Johann Sebastian Bach: Suite for Solo Cello No. 1 in G Major, BWV 1007 – I. Prélude (Giovanni Sollima, cello)
Johann Sebastian Bach: Suite for Solo Cello No. 1 in G Major, BWV 1007 – III. Courante (Giovanni Sollima, cello)
A young Spanish cellist, Pablo Ferrández, takes some liberties and plays the prelude more rhythmically free and quite a bit faster.
Johann Sebastian Bach: Cello Suite No. 1 in G Major, BWV 1007: I. Prelude (Pablo Ferrández, cello)
Let’s also compare the Allemande to the second suite. Casals performs it in a rhythmic and stylised fashion while Rostropovich plays the movement more lyrically.
Johann Sebastian Bach: Cello Suite No. 2 in D Minor, BWV 1008 – II. Allemande (Pablo Casals, cello)
Johann Sebastian Bach: Cello Suite No. 2 in D Minor, BWV 1008 – II. Allemande (Mstislav Rostropovich, cello)
As you can hear, there is a wide variety of interpretations. The suites become progressively more difficult from No. 1 to No. 6. Here are two dance movements from Suite No. 4 in E-flat major, the Bourree I and II, played by German cellist Maria Kliegel.
Johann Sebastian Bach: Cello Suite No. 4 in E-Flat Major, BWV 1010 – V. Bourree I and II (Maria Kliegel, cello)
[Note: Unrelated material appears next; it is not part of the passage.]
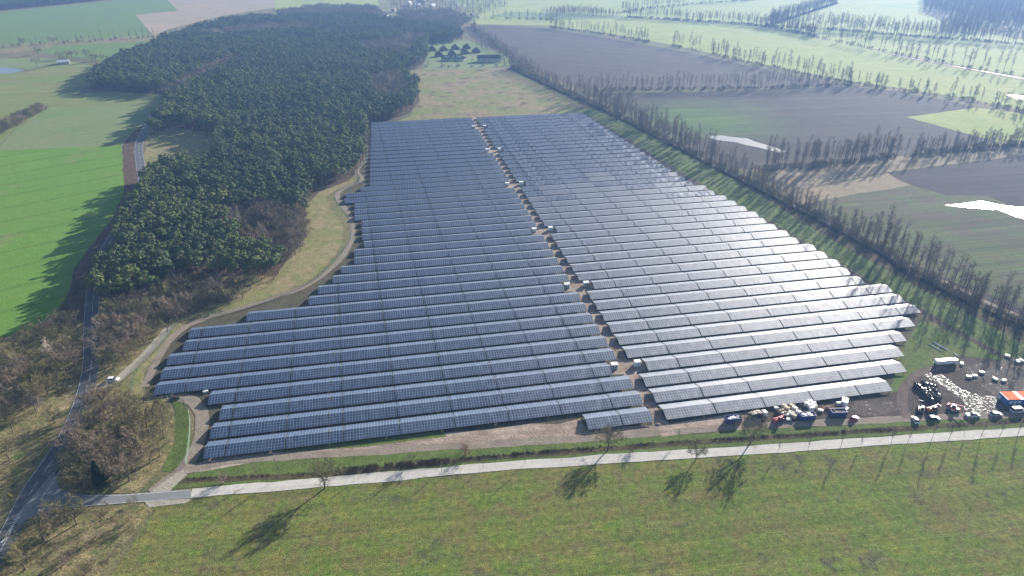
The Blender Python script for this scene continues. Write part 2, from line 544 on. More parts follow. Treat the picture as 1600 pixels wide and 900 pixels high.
def ribbon(name, pts, width, mat, lvl, jit=0.0, step=5.0, world=False):
    P = spline([Vector(p).to_3d() if world else G(*p[:2]) for p in pts], step)
    ws = [p[2] if (not world and len(p) > 2) else width for p in pts]
    mb = MB()
    L, Rr = [], []
    n = len(P)
    for i, p in enumerate(P):
        d = (P[min(n - 1, i + 1)] - P[max(0, i - 1)]); d.z = 0
        d.normalize()
        nn = Vector((-d.y, d.x, 0))
        wd = width
        if not world and len(pts[0]) > 2:
            f = i / (n - 1) * (len(pts) - 1); a = min(len(pts) - 2, int(f)); wd = ws[a] + (ws[a + 1] - ws[a]) * (f - a)
        j1 = noise.noise(p / 7 + Vector((0, 0, lvl))) * jit
        j2 = noise.noise(p / 7 + Vector((0, 9, lvl))) * jit
        L.append(p + nn * (wd / 2 + j1) + Vector((0, 0, lvl * .012)))
        Rr.append(p - nn * (wd / 2 + j2) + Vector((0, 0, lvl * .012)))
    for i in range(n - 1):
        mb.face([L[i], Rr[i], Rr[i + 1], L[i + 1]])
    o = mb.build(name, M[mat])
    return tag(o, kind='structure')


mb = MB(); mb.face([(-6000, -1500, 0), (6000, -1500, 0), (6000, 9000, 0), (-6000, 9000, 0)])
tag(mb.build('ground', M['base']), kind='structure')

# left of the road
sheet('green_crop_field', [(-260, 236), (0, 235), (140, 229), (190, 227), (193, 265), (195, 300), (175, 342), (140, 387), (117, 420), (110, 452), (92, 482), (60, 508), (20, 522), (0, 530), (-260, 560)], 'crop', 2, .4)
sheet('stubble_field', [(-260, 260), (0, 228), (28, 198), (75, 168), (110, 166), (255, 157), (243, 185), (232, 212), (190, 229), (140, 231), (0, 237), (-260, 280)], 'pale', 1, .5)
sheet('striped_field', [(-300, 250), (0, 195), (45, 170), (75, 150), (100, 146), (250, 143), (255, 160), (110, 168), (75, 170), (30, 196), (0, 224), (-300, 280)], 'tanstripe', 1.5, .5)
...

Other noteworthy performances of the suites include Rostropovich’s performance of Bach at Checkpoint Charlie in Berlin upon the fall of the Berlin Wall in 1989. Yo Yo Ma performed the complete cycle at the BBC Proms in the Royal Albert Hall in 2015, and then embarked on his groundbreaking Bach Project, during which he performed the six suites on six continents, comprising 36 days of action, collaborating with local communities and artists. The suites have become synonymous with advocating for peace and universal understanding.
The author highlights several other performers of the Bach Suites and includes the cultural significance of the music in film, dance, and television, as well as the variety of other instrumentalists who play the suites.
There are rather a large number of musical examples that the music-lover may feel daunted by, and the analyses are quite in-depth, but I think even if you are not a cellist, if you are enamoured of the Bach Cello Suites, consider this volume for your library and for in-depth study.